2013.05.07 のニュース
原油価格、値上がり傾向 円安、原油高でコスト増に~東商取先物は値上がりへ~
原油価格は、WTIが93㌦~94㌦/バーレル、ドバイが100㌦台に乗せてきた。東京商品取引所のガソリンの先物も74円/㍑、灯油が69円、原油が63円と、4月中旬に比べると4円~5円の値上がりとなっている。為替は97円~99円/㌦の円安で推移しており、コスト高に転じている。そのため4月の仕切価格の値下げから、再度、値上げムードに変わってきた。
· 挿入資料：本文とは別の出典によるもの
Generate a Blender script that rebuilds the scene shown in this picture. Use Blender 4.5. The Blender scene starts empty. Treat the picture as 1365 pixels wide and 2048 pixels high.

現在の原油価格の反発は一時的なものか様子をみることになるが、産油国に100㌦相場を維持する思惑が働いているとの見方もある。原油価格(ドバイ)の推移をみると、1月が108㌦、2月が111㌦、3月が106㌦、4月が102㌦と値下がりしており、中旬には98㌦まで下落したが、現在では100㌦を回復している。当面は100㌦前後の値動きが見込まれているが、為替が円安で推移しているため、コストは増加となっている。
ガソリンの仕切価格は4月下旬で値下げとなった。そのため末端市況は下落したが、ここにきて原油価格も値上がりしており、今後は値上げも予想される状況となってきた。東商取の先物は値上がりに転じており、原油価格次第では、さらに値上げとなりそうである。
原油価格の値上がりは、アメリカの株価の上昇、企業の業績回復、住宅販売などの経済指標の好転が押し上げているものである。
一方で、中国、インドの経済成長の鈍化、欧州の財政危機などの要因が指摘され、原油価格の値下がりの予想もあり、予断を許さない情勢である。また、シェールガス革命による増産で、ガス価格、原油価格の下落、中東の地政学リスクなど、今後の展望としては、値上がり、値下がり要因が交錯している。
そのため、販売業者も原油価格変動に対して、直ちに対応ができる体制を確立することが望まれる。仕切価格の値下げに際しては先取りして末端市況が値下げするが、値上げ時はユーザー転嫁が遅れるのが常である。このようなリスクを回避するために、近く予想される仕切価格の値上げに対する準備をしておくべきである。
ガソリン市況の安値は140円/㍑を割って137円~139円となっており、当面は、この状況で推移することになる。連休中は市況維持に努め、原油価格の動向を注視しつつ値上げのタイミングを待つ時期にある。大幅な増販は難しいが、好天気に恵まれそうであり、需要増が見込まれるため、前年並みの販売数量は確保できそうである。